Within weeks, advertisements for television sets began appearing in local newspapers.


Brands such as PYE, Philips, Grundig, Telefunken and Ferguson entered the Maltese market. A 17-inch television cost around £105, while a 21-inch model sold for approximately £125. At a time when average weekly wages were about £6, this represented a significant investment. Despite this, interest was strong, and dealers invited the public to come and watch television in their showrooms every evening.


Reception, however, was uneven. Low-lying areas struggled to receive a clear signal. There were calls for a local relay station to improve coverage. There were also technical uncertainties. Britain was still using a 405-line system, while most of Europe had moved to the 625-line standard. Consumers questioned whether the sets being sold would be future-proof. Even in its earliest days, television in Malta arrived with limitations and doubt.


The social context is important. Malta in 1957 was still rebuilding from wartime devastation. Employment was improving but insecurity remained. Politically, the island was in turmoil over the proposed integration with Britain. Public debate was tense and polarised. Cinemas were the dominant form of mass entertainment, and cultural life was largely local and insular. It was into this unsettled environment that television quietly entered.

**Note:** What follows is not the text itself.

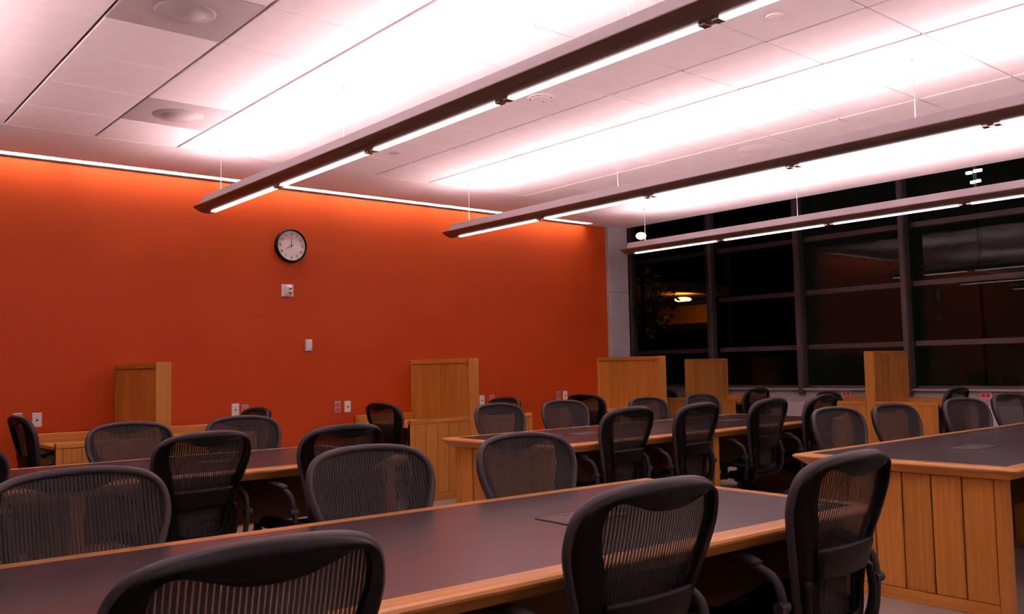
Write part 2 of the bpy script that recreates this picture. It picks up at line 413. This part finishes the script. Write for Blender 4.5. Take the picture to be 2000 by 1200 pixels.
b = BM(); box(b, -.034, .034, -.032, 0, -.058, .058, .006); obj('body', b, M_PLATE, t)
b = BM(); box(b, -.022, .024, -.034, -.031, -.046, .036, .001); obj('cover', b, M_LOW2, t)
b = BM(); cyl(b, (.012, -.036, -.035), (.012, -.031, -.035), .004, n=8); obj('button', b, M_INK, t)

def plate(kind, label, x, z, wall='orange', group=None, sx=.036, sz=.058):
    if wall == 'orange': t = thing('wall_socket', label, 'socket', (x, WY, z), 0, group)
    else: t = thing('wall_socket', label, 'socket', (10.72, x, z), -math.pi/2, group)
    b = BM(); box(b, -sx, sx, -.008, 0, -sz, sz, .003)
    obj('cover_plate', b, M_PLATE if kind == 'white' else M_STEEL, t)
    if kind == 'white':
        b = BM(); box(b, -.008, .008, -.011, -.007, -.010, .006, .001); obj('jack', b, M_INK, t)
        b = BM(); box(b, -.018, .018, -.0095, -.007, -.034, .034, .001); obj('insert', b, M_PLATE, t)
    else:
        for s_ in (-1, 1):
            b = BM(); box(b, -.017, .017, -.013, -.007, s_*.022-.015, s_*.022+.015, .004); obj('socket_face', b, M_RED, t)
plate('steel', 'steel wall socket with red outlets, behind the leftmost chair', 1.575, .908)
plate('white', 'white data socket on the orange wall, far left above the low desk rail', 1.715, .905)
plate('white', 'white data socket on the orange wall, left of the small back-lit chair top', 3.395, .908)
plate('steel', 'steel wall socket half hidden behind a small chair back, right of a white one', 3.49, .892)
plate('steel', 'steel wall socket with red outlets left of the white one, before the middle divider', 4.47, .885)
plate('white', 'white data socket just left of the middle wooden divider', 4.585, .885)
plate('white', 'white data socket just right of the middle wooden divider', 6.33, .878)
plate('steel', 'steel wall socket with red outlets right of the middle divider', 6.475, .878)
plate('steel', 'steel wall socket with red outlets on the right part of the orange wall', 7.53, .885)
plate('white', 'white data socket on the right part of the orange wall', 7.645, .885)
def red_window_socket(y, label):
    t = thing('wall_socket', label, 'socket', (10.72, y, .815), -math.pi/2)
    b = BM(); box(b, -.06, .06, -.01, 0, -.04, .04, .003); obj('cover_plate', b, M_PLATE, t)
    for s_ in (-1, 1):
        b = BM(); box(b, s_*.026-.020, s_*.026+.020, -.018, -.009, -.025, .020, .004); obj('socket_face', b, M_RED, t)
red_window_socket(4.37, 'low wall socket with two red outlets under the windows, far right')
red_window_socket(6.09, 'low wall socket with red outlets left of the tall divider by the windows')
def cover_socket(y, label):
    t = thing('wall_socket', label, 'socket', (10.60, y, .655), -math.pi/2)
    b = BM(); box(b, -.07, .07, -.008, .0, -.042, .042, .003); obj('cover_plate', b, M_PLATE, t)
    b = BM(); box(b, -.006, .006, -.011, -.007, -.010, .010, .001); obj('jack', b, M_INK, t)
cover_socket(4.31, 'white socket plate on the heater cover below the two red outlets at far right')
cover_socket(6.01, 'white socket plate on the heater cover left of the tall divider')

# ---------------------------------------------------------------- study carrels
def board_mesh(w_, h, d=.012): 
    b = BM(); box(b, -w_/2+.0012, w_/2-.0012, -d, 0, 0, h, .0035); return data('board', b, W_Z)
def carrel(label, x, y, rz, depth, sides=(-1, 1), top=1.35, wd=.70):
    """divider tower against the wall with a low walled desk on one or both sides; local +y points to the wall"""
    t = thing('study_carrel', label, 'carrel', (x, y, 0), rz, 'oak study carrels along the walls')
    T = .12
    # tower: solid end post, recessed boarded faces
    b = BM(); box(b, -T/2, T/2, -depth, -depth+.05, 0, top, .003); obj('end_post', b, W_Z, t)
    b = BM(); box(b, -T/2, T/2, -.03, 0, 0, top, .003); obj('wall_post', b, W_Z, t)
    b = BM(); box(b, -T/2, T/2, -depth+.05, -.03, top-.045, top, .003); obj('top_rail', b, W_Y, t)
    b = BM(); box(b, -T/2+.024, T/2-.024, -depth+.05, -.03, 0, top-.045); core = obj('divider_core', b, M_CORE, t)
    nb_ = 6; bw = (depth-.08)/nb_
    me_ = board_mesh(bw, top-.05)
    for s_ in (-1, 1):
        for k in range(nb_):
            ob('board', me_, t, (s_*(T/2-.024), -depth+.05+(k+.5)*bw, .004), s_*math.pi/2)
    for s_ in sides:
        x0, x1 = s_*T/2, s_*(T/2+wd)
        lo_, hi_ = min(x0, x1), max(x0, x1)
        # low side screen facing the room
        b = BM(); box(b, lo_, hi_, -depth+.014, -depth+.045, 0, .735); obj('screen_core', b, M_CORE, t)
        b = BM(); box(b, lo_+.001, hi_-.001, -depth-.002, -depth+.05, .735, .77, .003); obj('screen_cap', b, W_X, t)
        b = BM(); ex = s_*(T/2+wd); box(b, min(ex, ex-s_*.045), max(ex, ex-s_*.045), -depth, -depth+.05, 0, .734, .003); obj('screen_post', b, W_Z, t)
        b = BM(); box(b, lo_+.002, hi_-.002, -depth-.003, -depth+.012, 0, .06, .002); obj('plinth', b, W_X, t)
        nk = 5; bw2 = (wd-.045)/nk; m2 = board_mesh(bw2, .672)
        for k in range(nk): ob('board', m2, t, (s_*(T/2+(k+.5)*bw2), -depth+.014, .061))
        b = BM(); box(b, lo_, hi_, -.05, -.012, 0, .79, .004); obj('back_rail', b, W_X, t)
        b = BM(); xa, xb = s_*T/2, s_*(T/2+wd-.10); box(b, min(xa, xb), max(xa, xb), -depth+.05, -.05, .685, .715, .004); obj('desktop', b, M_EDGE_Y, t)
    return t
carrel('leftmost oak study carrel with tall divider against the orange wall', 2.38, WY, 0, 1.05)
carrel('middle oak study carrel with tall divider against the orange wall', 5.42, WY, 0, 1.05)
carrel('oak study carrel with tall divider at the right end of the orange wall', 8.28, WY, 0, 1.05, sides=(-1,))
carrel('dark oak study carrel by the far end of the windows', 10.60, 7.90, -math.pi/2, .82, top=1.31)
carrel('tall oak study carrel standing before the windows on the right', 10.60, 5.26, -math.pi/2, .82)

# ---------------------------------------------------------------- tables
EDGE_PROF = [(0, 0), (.010, 0), (.062, -.001), (.073, -.005), (.077, -.013), (.073, -.021), (.060, -.028), (.020, -.062), (0, -.062)]
def edge_piece(name, L_, W_, side, mat, parent, zt, lx, ly):
    """mitred moulding; profile runs outward"""
    b = BM(); rings = []
    for e in (-1, 1):
        ring = []
        for o_, z_ in EDGE_PROF:
            a = e*(L_/2 + o_)
            x_, y_ = {'front': (a, -(ly/2)-o_), 'back': (a, ly/2+o_), 'left': (-(lx/2)-o_, a), 'right': (lx/2+o_, a)}[side]
            ring.append(b.verts.new((x_, y_, zt+z_)))
        rings.append(ring)
    n = len(EDGE_PROF)
    for k in range(n): b.faces.new((rings[0][k], rings[0][(k+1) % n], rings[1][(k+1) % n], rings[1][k]))
    b.faces.new(rings[0]); b.faces.new(rings[1])
    return obj(name, b, mat, parent)
TABLE_BOARD = None
def table(label, x0, y0, rz, LX=3.74, LY=1.20, ZT=.73, hatches=((-.93, 0), (.93, 0)), centre=True, ends=(-1, 1)):
    """x0,y0: centre of the table"""
    global TABLE_BOARD
    t = thing('reading_table', label, 'table', (x0, y0, 0), rz, 'long oak tables with dark laminate tops')
    lx, ly = LX-.154, LY-.154
    b = BM(); box(b, -lx/2+.0005, lx/2-.0005, -ly/2+.0005, ly/2-.0005, ZT-.030, ZT-.0008); obj('tabletop', b, M_LAM, t)
    b = BM(); box(b, -lx/2, lx/2, -ly/2, ly/2, ZT-.06, ZT-.031); obj('underside', b, M_CORE, t)
    edge_piece('front_edge', lx, ly, 'front', M_EDGE_X, t, ZT, lx, ly); edge_piece('back_edge', lx, ly, 'back', M_EDGE_X, t, ZT, lx, ly)
    edge_piece('end_edge', ly, ly, 'left', M_EDGE_Y, t, ZT, lx, ly); edge_piece('end_edge', ly, ly, 'right', M_EDGE_Y, t, ZT, lx, ly)
    hw = ly/2-.005
    nbd = 6; pw = .055; bw = (2*hw-2*pw)/nbd
    if TABLE_BOARD is None:
        b = BM(); box(b, -bw/2+.0018, bw/2-.0018, -.014, 0, .062, ZT-.063, .004); TABLE_BOARD = data('board', b, W_Z)
    def panel(xc, thick, faces_):
        b = BM(); box(b, xc-thick/2, xc+thick/2, -hw+pw, hw-pw, .0, ZT-.0625); obj('panel_core', b, M_CORE, t)
        for s_ in (-1, 1):
            b = BM(); box(b, xc-thick/2-.014, xc+thick/2+.014, min(s_*hw, s_*(hw-pw)), max(s_*hw, s_*(hw-pw)), 0, ZT-.0625, .003); obj('corner_post', b, W_Z, t)
        for f_ in faces_:
            for k in range(nbd): ob('board', TABLE_BOARD, t, (xc+f_*thick/2, -hw+pw+(k+.5)*bw, 0), f_*math.pi/2)
            b = BM(); xx = xc+f_*thick/2; box(b, min(xx, xx+f_*.017), max(xx, xx+f_*.017), -hw+pw, hw-pw, 0, .06, .002); obj('plinth', b, W_Y, t)
    for e in ends: panel(e*(lx/2-.025), .030, (e,))
    if centre: panel(0, .040, (-1, 1))
    b = BM(); box(b, -lx/2+.05, (-.04 if centre else lx/2-.05), -.01, .01, .34, ZT-.0625); obj('modesty_panel', b, M_CORE, t)
    if centre:
        b = BM(); box(b, .04, lx/2-.05, -.01, .01, .34, ZT-.0625); obj('modesty_panel', b, M_CORE, t)
    for hx, hy in hatches:
        b = BM(); box(b, hx-.15, hx+.15, hy-.085, hy+.085, ZT-.001, ZT+.0035, .002); h = obj('power_hatch', b, M_HATCH, t)
        b = BM(); box(b, hx-.05, hx-.02, hy+.045, hy+.052, ZT+.0032, ZT+.0042); box(b, hx+.03, hx+.06, hy-.052, hy-.045, ZT+.0032, ZT+.0042); obj('finger_slot', b, M_SLOT, h)
table('long laminate topped table nearest the camera, filling the foreground', 1.28, 2.305, math.radians(-2.0), LY=1.18, hatches=((.93, 0),))
table('long table in the second row on the left, partly hidden by chairs', 1.20, 5.27, math.radians(-1.5))
table('long table in the second row on the right, before the windows', 5.80, 4.965, 0, LX=3.70, LY=1.24)
table('long table at the right edge with a boarded oak end panel', 6.37, 2.30, math.radians(-.6), LX=3.72)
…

What followed was not just a new form of entertainment, but a structural shift in how Maltese society related to the outside world. For the first time, voices from abroad came with images. Italian news, culture and lifestyle entered Maltese homes. The psychological distance between Malta and mainland Europe narrowed. Local communities were no longer sealed off by geography alone.


This moment matters because it marks the beginning of Malta’s visual integration into wider cultural and social currents. Radio had already connected the island to external voices, but television made comparison unavoidable. Ways of living, speaking, dressing and thinking could now be seen, not just imagined. The local and the foreign were placed side by side in real time.


It is tempting to treat this as a simple story of technological progress. That is too narrow. Television did not only modernise Malta. It also accelerated cultural pressure. It imported aspirations that the local economy and social structures were not always ready to meet. It reshaped expectations about lifestyle, politics and identity. In a small, open society, these influences travel fast and embed deeply.


Seen in this light, 12 January 1957 is not just a milestone in broadcasting history. It is an early example of how external media can transform internal culture in Malta. Long before the internet, long before social media, the island was already being reshaped by images from abroad.


The technology has changed. The dynamic has not.